**Your goal**
Below are records that hold pictures; write out only the lines from their start through the line with "COL = SC.collection", exactly, and drop the pictures.

════════════════

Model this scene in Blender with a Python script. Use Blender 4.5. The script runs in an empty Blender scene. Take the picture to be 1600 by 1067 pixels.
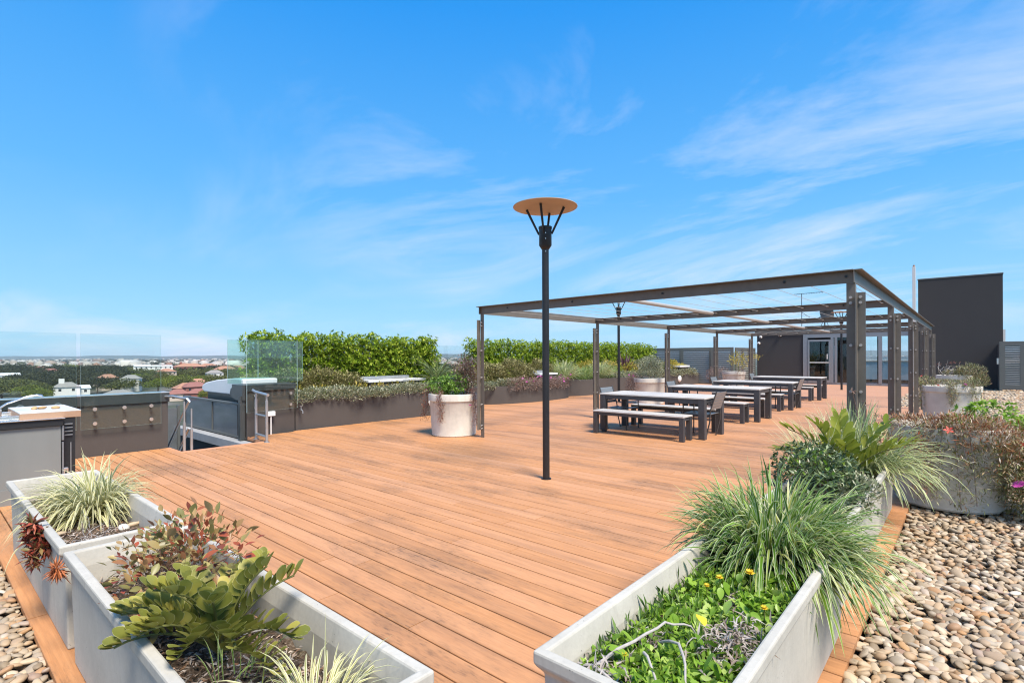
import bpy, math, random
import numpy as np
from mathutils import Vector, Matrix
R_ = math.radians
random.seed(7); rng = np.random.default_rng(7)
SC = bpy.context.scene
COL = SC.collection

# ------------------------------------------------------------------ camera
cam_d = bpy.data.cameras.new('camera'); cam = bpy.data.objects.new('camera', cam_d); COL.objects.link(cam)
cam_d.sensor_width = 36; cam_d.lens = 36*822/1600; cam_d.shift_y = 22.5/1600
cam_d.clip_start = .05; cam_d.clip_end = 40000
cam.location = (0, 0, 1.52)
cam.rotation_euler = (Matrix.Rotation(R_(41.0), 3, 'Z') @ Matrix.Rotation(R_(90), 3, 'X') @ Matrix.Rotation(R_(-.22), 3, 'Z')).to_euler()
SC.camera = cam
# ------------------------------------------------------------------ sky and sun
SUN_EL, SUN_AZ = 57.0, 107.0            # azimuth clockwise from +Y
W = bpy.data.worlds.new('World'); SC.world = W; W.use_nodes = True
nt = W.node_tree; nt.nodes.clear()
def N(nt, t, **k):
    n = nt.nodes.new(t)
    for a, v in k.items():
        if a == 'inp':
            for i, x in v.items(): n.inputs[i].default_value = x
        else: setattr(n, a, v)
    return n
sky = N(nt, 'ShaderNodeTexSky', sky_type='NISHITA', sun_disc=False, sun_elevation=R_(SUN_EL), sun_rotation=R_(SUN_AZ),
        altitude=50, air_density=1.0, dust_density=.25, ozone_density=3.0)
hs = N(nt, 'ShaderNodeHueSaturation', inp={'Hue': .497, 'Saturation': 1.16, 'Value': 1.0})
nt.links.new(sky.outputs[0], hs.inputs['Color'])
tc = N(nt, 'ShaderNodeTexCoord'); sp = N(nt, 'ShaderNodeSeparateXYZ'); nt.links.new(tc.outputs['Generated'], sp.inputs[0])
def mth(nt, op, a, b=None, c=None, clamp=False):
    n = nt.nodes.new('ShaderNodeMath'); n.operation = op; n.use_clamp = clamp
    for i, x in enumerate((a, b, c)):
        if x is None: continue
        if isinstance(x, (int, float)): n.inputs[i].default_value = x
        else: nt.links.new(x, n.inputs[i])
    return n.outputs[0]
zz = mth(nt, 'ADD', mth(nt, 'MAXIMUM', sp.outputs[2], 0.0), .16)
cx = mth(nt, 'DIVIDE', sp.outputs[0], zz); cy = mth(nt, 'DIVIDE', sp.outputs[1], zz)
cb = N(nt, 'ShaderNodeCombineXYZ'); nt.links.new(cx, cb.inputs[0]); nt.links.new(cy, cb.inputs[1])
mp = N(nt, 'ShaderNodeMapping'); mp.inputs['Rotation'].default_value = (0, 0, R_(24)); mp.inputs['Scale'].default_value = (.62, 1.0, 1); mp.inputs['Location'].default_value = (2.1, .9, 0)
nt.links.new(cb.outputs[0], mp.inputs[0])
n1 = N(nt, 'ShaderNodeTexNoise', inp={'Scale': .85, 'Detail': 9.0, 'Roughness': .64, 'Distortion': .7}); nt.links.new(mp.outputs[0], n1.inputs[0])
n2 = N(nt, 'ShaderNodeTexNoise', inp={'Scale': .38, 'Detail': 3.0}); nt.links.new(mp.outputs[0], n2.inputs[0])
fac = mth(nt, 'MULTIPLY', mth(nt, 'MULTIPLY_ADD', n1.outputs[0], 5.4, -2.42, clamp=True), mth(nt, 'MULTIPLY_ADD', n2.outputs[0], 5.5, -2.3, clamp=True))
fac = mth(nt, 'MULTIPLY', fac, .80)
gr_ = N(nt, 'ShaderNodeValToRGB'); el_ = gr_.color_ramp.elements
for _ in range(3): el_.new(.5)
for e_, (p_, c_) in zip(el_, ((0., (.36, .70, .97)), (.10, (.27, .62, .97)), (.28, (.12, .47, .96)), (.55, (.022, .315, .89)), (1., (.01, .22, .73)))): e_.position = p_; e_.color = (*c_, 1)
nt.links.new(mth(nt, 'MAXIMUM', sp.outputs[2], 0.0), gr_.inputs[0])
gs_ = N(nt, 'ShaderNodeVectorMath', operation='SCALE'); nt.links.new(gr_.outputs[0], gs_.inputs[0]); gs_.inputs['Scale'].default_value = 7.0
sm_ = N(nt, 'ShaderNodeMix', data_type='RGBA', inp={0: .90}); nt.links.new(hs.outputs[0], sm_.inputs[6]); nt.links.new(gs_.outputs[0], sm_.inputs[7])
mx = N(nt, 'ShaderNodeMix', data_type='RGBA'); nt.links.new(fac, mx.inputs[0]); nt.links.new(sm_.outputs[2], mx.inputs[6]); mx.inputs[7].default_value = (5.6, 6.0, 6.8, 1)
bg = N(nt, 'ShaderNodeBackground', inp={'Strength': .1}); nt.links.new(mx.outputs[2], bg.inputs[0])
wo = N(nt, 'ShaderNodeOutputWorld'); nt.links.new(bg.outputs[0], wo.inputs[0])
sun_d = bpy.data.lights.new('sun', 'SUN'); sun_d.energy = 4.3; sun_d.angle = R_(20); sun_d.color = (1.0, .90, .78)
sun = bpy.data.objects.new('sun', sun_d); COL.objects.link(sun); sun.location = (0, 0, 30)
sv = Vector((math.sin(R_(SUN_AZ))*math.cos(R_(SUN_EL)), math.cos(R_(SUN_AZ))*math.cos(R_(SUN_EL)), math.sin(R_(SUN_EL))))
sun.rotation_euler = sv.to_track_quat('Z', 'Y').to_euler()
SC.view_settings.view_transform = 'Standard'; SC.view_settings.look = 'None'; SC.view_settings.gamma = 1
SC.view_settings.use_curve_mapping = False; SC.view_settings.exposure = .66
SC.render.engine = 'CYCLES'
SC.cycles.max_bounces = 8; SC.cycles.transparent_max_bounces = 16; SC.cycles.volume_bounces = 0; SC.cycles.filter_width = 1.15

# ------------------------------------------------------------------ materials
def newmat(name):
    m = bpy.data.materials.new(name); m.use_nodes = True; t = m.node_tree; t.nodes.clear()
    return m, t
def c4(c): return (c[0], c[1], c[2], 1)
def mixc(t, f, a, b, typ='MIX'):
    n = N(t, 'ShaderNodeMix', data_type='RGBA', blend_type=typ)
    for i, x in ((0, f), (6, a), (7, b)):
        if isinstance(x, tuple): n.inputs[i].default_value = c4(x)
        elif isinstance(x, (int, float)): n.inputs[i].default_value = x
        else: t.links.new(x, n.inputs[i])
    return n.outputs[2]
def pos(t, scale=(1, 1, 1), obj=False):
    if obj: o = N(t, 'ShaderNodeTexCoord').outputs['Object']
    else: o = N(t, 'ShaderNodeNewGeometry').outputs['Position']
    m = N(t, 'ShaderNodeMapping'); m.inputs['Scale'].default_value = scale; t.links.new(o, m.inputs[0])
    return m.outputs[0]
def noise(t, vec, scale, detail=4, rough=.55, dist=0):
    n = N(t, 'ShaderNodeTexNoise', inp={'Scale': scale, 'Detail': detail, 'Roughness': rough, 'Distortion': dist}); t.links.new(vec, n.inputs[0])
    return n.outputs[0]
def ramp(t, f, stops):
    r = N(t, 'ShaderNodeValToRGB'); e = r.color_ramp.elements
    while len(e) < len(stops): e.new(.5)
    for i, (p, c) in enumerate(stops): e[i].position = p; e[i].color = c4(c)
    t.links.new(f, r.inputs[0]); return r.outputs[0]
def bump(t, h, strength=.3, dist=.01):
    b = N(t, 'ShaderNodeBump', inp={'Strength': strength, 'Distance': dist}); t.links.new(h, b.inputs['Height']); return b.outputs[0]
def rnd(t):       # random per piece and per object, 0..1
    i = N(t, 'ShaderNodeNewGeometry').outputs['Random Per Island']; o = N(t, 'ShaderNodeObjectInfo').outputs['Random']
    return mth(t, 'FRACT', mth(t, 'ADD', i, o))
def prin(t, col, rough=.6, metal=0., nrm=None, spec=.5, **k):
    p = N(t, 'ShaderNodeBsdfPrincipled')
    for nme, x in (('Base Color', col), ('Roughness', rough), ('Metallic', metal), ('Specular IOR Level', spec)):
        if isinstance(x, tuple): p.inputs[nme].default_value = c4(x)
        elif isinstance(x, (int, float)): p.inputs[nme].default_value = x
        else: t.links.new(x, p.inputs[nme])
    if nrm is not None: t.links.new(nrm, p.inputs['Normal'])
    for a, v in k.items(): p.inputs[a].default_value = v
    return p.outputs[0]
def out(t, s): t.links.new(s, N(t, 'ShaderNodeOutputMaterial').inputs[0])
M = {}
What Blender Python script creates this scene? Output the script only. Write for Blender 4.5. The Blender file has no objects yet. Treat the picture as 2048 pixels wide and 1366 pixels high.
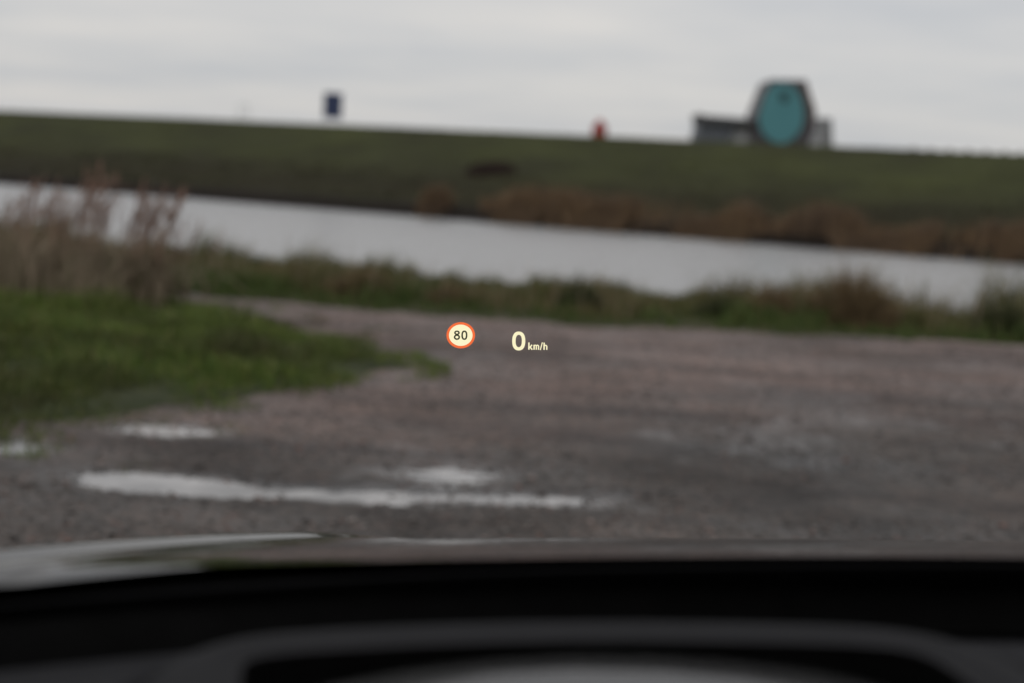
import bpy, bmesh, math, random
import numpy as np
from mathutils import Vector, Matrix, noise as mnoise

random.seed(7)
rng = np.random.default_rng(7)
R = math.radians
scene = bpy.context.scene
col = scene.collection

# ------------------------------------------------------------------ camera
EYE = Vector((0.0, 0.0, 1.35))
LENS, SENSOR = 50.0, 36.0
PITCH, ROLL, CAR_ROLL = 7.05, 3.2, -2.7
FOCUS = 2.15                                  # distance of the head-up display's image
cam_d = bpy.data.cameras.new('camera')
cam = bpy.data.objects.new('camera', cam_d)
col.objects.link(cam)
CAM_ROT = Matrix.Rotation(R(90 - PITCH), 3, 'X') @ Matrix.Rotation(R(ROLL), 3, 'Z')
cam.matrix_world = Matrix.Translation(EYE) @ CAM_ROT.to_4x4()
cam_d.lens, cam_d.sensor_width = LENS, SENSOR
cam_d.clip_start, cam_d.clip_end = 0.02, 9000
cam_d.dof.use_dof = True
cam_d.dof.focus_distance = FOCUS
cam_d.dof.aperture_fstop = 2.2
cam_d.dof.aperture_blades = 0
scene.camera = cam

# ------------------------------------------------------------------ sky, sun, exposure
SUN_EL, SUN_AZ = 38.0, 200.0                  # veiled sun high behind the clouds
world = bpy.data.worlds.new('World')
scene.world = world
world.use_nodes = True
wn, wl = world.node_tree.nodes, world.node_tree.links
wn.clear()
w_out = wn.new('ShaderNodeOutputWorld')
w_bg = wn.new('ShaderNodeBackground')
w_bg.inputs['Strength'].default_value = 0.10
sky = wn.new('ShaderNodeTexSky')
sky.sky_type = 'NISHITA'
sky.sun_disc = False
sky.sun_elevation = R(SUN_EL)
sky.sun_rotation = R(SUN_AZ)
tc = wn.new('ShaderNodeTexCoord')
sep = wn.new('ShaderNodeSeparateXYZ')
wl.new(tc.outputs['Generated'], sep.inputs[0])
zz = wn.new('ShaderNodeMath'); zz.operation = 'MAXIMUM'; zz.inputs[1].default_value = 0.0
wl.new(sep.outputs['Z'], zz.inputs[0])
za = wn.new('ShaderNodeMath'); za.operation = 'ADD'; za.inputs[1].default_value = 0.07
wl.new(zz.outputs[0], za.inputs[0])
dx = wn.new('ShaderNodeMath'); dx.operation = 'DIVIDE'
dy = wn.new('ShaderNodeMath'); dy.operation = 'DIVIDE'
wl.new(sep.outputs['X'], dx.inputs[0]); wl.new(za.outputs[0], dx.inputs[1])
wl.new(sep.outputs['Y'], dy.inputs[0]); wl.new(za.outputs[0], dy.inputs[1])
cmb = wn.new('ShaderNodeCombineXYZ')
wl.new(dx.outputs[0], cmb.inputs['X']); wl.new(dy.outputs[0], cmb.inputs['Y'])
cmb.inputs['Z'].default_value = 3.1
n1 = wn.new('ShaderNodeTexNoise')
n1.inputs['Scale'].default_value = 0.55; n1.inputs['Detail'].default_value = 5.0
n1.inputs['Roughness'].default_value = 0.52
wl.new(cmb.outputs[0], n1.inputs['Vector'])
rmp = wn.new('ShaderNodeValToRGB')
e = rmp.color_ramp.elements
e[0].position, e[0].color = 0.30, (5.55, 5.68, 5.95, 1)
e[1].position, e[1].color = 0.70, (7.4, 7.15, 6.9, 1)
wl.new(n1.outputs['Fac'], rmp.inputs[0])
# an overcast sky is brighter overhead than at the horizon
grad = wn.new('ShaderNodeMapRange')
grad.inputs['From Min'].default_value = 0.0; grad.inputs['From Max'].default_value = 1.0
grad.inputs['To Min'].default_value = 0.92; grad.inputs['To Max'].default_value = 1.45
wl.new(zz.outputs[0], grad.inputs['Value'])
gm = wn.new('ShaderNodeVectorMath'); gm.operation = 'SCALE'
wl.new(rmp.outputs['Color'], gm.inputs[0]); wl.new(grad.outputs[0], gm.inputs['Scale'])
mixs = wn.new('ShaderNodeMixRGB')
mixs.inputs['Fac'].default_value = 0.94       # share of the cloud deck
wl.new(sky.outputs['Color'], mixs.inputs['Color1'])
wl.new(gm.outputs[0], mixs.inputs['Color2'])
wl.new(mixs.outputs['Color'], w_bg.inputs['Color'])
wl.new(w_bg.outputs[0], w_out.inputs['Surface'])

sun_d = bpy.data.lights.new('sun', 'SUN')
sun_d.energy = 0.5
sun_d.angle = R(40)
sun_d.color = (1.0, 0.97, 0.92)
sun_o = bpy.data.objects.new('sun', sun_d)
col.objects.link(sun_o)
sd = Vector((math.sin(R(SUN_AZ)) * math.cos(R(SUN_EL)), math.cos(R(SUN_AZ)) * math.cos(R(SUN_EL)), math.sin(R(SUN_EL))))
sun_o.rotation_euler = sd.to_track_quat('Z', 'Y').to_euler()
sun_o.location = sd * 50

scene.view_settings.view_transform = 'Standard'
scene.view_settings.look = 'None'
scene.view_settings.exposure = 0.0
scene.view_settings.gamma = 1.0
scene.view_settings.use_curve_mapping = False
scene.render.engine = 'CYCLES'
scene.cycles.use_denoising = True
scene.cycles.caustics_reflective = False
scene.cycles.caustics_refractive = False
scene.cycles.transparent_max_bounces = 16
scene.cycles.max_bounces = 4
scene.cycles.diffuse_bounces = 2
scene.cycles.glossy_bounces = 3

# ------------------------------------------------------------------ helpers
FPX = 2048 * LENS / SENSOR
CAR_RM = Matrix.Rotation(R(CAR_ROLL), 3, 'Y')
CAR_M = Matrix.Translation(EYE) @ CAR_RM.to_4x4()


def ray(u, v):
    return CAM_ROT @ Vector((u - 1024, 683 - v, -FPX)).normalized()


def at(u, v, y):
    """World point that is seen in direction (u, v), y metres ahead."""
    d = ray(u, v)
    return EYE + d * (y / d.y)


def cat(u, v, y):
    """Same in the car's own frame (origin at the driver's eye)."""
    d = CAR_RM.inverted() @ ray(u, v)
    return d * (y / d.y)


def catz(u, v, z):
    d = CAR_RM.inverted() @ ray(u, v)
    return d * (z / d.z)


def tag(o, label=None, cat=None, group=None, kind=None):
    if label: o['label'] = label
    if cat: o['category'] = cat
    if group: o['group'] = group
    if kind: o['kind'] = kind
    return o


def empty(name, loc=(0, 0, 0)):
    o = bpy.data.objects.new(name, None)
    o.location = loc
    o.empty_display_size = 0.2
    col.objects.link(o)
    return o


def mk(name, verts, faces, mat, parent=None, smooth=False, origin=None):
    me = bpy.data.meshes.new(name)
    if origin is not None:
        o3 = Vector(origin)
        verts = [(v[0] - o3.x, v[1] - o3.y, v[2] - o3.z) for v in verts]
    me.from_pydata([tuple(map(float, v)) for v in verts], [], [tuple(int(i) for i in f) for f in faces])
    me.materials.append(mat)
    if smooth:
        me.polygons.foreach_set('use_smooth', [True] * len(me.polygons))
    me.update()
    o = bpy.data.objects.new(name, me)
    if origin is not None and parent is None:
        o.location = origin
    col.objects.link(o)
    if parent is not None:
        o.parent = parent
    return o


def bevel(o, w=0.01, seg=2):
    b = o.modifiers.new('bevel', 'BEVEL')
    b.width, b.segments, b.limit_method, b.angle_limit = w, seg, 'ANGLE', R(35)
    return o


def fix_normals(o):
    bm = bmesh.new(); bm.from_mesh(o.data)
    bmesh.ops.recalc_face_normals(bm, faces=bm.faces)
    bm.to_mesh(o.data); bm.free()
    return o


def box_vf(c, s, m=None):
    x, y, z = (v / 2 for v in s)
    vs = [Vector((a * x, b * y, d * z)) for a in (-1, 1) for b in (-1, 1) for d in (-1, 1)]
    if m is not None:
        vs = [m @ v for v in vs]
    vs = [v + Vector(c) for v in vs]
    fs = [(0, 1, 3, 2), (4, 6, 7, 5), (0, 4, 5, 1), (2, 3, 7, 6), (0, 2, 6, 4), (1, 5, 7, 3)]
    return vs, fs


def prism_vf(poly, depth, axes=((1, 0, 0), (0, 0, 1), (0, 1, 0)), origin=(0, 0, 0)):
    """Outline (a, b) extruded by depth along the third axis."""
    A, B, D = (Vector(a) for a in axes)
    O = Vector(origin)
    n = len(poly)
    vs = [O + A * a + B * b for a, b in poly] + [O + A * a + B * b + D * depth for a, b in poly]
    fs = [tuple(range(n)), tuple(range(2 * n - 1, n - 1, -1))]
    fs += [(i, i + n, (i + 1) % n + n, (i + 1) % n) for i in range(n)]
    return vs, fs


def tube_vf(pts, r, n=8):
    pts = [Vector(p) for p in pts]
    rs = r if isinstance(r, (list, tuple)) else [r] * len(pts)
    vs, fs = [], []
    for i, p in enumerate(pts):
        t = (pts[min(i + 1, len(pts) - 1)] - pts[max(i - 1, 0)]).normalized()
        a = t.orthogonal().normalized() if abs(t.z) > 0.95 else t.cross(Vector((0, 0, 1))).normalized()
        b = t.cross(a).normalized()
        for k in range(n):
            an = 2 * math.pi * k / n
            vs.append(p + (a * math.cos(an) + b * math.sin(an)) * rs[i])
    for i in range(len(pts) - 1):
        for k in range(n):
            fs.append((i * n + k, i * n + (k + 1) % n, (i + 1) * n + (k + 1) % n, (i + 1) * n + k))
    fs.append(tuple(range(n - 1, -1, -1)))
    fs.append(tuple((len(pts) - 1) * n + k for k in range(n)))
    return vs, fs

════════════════

**Response to this exercise**
Model this scene in Blender with a Python script. Use Blender 4.5. The script runs in an empty Blender scene. Take the picture to be 1600 by 1067 pixels.
import bpy, math, random
import numpy as np
from mathutils import Vector, Matrix
R_ = math.radians
random.seed(7); rng = np.random.default_rng(7)
SC = bpy.context.scene
COL = SC.collection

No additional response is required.